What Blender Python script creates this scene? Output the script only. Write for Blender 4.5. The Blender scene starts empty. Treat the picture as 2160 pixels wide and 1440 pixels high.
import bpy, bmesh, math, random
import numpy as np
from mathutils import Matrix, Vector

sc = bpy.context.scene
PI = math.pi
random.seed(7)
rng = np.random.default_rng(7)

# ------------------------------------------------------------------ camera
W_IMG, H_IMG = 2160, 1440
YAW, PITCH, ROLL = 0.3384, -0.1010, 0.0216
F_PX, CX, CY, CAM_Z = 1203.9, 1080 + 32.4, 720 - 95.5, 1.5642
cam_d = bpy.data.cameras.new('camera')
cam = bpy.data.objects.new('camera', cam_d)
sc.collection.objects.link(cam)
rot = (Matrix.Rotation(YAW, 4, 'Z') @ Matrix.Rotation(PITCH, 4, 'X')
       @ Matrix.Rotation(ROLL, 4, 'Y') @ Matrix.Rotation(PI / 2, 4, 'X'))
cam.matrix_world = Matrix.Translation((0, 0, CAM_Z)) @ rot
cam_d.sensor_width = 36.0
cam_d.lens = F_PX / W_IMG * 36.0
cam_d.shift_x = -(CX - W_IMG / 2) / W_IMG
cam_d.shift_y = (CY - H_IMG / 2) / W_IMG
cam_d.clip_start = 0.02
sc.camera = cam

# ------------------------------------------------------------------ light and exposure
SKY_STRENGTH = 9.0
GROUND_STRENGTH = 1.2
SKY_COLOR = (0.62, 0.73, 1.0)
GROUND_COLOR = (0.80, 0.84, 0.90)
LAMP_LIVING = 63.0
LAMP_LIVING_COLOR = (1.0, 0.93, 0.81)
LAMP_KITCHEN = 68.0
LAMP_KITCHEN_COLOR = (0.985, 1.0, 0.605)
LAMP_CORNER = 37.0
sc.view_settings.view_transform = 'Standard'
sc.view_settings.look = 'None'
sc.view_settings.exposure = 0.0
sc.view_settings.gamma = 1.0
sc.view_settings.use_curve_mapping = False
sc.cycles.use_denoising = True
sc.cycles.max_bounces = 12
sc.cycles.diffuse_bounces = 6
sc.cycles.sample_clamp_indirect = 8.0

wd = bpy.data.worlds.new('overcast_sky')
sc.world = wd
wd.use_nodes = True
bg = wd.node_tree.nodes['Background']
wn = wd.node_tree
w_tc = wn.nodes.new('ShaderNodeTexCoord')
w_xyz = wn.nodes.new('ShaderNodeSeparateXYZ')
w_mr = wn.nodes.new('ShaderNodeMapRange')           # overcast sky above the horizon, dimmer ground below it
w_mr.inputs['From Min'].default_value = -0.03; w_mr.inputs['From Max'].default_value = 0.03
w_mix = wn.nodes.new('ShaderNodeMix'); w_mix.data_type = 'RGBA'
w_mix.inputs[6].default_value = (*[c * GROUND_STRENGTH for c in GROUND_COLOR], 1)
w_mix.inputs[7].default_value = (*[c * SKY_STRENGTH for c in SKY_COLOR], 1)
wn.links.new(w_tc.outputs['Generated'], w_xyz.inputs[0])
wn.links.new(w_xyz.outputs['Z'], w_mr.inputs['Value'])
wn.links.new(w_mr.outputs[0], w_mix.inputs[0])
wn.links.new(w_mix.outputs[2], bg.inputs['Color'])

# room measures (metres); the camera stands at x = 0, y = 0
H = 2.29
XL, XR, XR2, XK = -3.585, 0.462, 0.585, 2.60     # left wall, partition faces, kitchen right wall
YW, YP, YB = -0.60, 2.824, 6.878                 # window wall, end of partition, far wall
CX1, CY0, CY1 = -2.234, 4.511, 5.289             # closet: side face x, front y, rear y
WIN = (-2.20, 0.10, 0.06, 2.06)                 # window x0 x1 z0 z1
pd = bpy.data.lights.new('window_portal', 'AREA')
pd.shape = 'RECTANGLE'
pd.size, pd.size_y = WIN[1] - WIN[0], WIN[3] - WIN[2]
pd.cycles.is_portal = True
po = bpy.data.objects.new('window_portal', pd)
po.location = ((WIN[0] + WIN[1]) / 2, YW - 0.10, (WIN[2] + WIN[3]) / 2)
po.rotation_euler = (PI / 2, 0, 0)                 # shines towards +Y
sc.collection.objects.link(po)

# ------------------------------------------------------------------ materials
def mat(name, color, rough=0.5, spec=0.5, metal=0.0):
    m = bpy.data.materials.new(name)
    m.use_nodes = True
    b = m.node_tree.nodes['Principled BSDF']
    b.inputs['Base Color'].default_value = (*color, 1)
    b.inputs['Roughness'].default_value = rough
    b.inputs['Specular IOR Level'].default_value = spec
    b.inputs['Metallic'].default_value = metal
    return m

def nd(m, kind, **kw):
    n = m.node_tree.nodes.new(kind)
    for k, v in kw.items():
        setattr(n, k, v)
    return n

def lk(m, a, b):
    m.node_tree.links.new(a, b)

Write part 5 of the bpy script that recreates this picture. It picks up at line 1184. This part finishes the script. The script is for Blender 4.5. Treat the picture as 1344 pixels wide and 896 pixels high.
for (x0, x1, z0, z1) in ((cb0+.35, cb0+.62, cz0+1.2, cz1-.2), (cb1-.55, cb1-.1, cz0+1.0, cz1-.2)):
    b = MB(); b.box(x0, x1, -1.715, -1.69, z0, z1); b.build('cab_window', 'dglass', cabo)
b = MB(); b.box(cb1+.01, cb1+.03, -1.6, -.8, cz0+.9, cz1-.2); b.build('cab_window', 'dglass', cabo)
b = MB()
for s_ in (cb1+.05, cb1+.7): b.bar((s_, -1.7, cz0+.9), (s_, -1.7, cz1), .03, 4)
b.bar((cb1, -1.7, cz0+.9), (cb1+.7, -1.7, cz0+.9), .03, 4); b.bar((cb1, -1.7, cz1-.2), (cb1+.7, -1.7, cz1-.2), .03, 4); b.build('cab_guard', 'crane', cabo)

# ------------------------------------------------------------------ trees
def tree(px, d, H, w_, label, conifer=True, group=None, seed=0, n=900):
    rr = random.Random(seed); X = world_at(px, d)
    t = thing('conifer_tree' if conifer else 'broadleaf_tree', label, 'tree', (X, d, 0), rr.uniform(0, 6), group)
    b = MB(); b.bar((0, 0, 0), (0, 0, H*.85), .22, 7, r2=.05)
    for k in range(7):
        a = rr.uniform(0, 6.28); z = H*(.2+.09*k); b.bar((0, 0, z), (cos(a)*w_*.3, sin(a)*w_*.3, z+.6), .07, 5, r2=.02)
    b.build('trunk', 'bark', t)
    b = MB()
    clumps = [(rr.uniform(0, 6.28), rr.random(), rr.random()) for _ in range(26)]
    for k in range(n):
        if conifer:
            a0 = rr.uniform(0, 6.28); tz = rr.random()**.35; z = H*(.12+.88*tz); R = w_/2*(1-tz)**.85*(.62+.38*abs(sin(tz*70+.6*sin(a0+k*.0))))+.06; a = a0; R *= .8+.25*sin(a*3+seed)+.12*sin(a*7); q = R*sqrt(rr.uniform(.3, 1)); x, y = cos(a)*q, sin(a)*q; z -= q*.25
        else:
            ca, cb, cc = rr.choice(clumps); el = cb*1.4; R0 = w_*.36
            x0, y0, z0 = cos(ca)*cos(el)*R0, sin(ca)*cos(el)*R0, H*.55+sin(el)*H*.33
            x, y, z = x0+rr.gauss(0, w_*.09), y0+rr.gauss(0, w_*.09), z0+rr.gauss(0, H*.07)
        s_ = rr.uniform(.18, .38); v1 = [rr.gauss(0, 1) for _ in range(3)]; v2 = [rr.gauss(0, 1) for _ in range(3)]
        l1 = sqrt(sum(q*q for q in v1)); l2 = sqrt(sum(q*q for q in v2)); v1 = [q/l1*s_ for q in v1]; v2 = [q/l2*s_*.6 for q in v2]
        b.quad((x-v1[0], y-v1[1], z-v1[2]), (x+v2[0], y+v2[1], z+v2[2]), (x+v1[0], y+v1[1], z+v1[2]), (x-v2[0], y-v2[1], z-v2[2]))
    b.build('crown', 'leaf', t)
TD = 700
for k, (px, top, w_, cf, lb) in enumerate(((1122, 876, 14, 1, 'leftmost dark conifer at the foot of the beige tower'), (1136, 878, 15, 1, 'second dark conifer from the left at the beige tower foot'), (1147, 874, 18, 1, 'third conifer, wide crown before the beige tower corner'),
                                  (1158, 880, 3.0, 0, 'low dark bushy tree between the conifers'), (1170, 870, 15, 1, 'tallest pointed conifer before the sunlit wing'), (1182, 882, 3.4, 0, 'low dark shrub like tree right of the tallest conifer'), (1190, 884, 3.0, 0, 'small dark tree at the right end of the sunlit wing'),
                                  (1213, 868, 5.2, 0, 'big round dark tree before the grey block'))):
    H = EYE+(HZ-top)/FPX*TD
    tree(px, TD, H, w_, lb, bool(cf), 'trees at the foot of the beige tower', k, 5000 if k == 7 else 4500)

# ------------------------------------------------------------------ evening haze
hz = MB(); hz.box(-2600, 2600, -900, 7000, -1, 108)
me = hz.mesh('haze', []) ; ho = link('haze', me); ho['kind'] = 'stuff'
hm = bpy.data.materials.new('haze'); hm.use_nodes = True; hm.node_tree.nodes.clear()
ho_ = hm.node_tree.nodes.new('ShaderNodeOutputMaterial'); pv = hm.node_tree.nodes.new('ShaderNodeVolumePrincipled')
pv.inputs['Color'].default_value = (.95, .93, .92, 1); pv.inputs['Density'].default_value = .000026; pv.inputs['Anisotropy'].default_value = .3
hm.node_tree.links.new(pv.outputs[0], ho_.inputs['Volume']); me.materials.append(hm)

**Instructions to follow**
Exactly repeat the lines from the line with "Write part 5" to the line with "b.bar((cb1, -1.7, cz0+.9), (cb1+.7, -1.7, cz0+.9), .03, 4);", including both, and output nothing else.

**Solution**
Write part 5 of the bpy script that recreates this picture. It picks up at line 1184. This part finishes the script. The script is for Blender 4.5. Treat the picture as 1344 pixels wide and 896 pixels high.
for (x0, x1, z0, z1) in ((cb0+.35, cb0+.62, cz0+1.2, cz1-.2), (cb1-.55, cb1-.1, cz0+1.0, cz1-.2)):
    b = MB(); b.box(x0, x1, -1.715, -1.69, z0, z1); b.build('cab_window', 'dglass', cabo)
b = MB(); b.box(cb1+.01, cb1+.03, -1.6, -.8, cz0+.9, cz1-.2); b.build('cab_window', 'dglass', cabo)
b = MB()
for s_ in (cb1+.05, cb1+.7): b.bar((s_, -1.7, cz0+.9), (s_, -1.7, cz1), .03, 4)
b.bar((cb1, -1.7, cz0+.9), (cb1+.7, -1.7, cz0+.9), .03, 4); b.bar((cb1, -1.7, cz1-.2), (cb1+.7, -1.7, cz1-.2), .03, 4); b.build('cab_guard', 'crane', cabo)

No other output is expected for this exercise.